Belongingness – Great Poetry

In my previous post I talked about how great art can depict the feelings that we all share when our belongingness needs are being satisfied by being with friends and family.

In this post I would like to present two poems.  Both of which use the art of poetry to express the same feelings that are expressed in the art of painting.

Friendship, verses 46-55 (Thoreau, 1840-1844)

Two sturdy oaks I mean, which side by side,

Withstand the winter’s storm,

And spite of wind and tide,

Grow up the meadow’s pride,

For both are strong.

Above they barely touch, but undermined

Down to their deepest source,

Admiring you shall find

Their roots are intertwined

Insep’rably.

Many of the artist’s poems are concerned with issues expressed in his essays: nature, truth, and social justice.  This poem uses his love of nature to evoke the feelings of simple friendship.  This is a powerful interpretation of the desire to satisfy one’s need for belongingness with others.

 

I Hear America Singing, from Leaves of Grass (Whitman, 1867)

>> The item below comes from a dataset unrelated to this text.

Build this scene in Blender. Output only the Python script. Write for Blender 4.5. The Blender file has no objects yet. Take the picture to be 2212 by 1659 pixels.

I hear America singing, the varied carols I hear,

Those of mechanics, each one singing his as it should be blithe and strong,

The carpenter singing his as he measures his plank or beam,

The mason singing his as he makes ready for work, or leaves off 
work,

The boatman singing what belongs to him in his boat, the deckhand

Singing on the steamboat deck,

The shoemaker singing as he sits on his bench, the hatter singing as he stands,

The woodcutter’s song, the ploughboy’s on his way in the morning, or

At noon intermission or at sundown,

The delicious singing of the mother, or of the young wife at work, or of

The girl sewing or washing,

Each singing what belongs to him or her and to none else,

The day what belongs to the day—at night the party of young fellows,

Robust, friendly,

Singing with open mouths their strong melodious songs.

The poem, one of Whitman’s most famous, presents an image of America as a collection of proud, individualistic, healthy and productive individuals.  The poem’s genius is that the individual songs are blended together to create a unified and strong America.  The poem provides a clear interpretation of belongingness and involvement, and the benefits of each to the individuals as well as society. 

Both of these poems depict the satisfaction of close friendships and ties to the community.  Both go a long way to accomplishing our need for belongingness.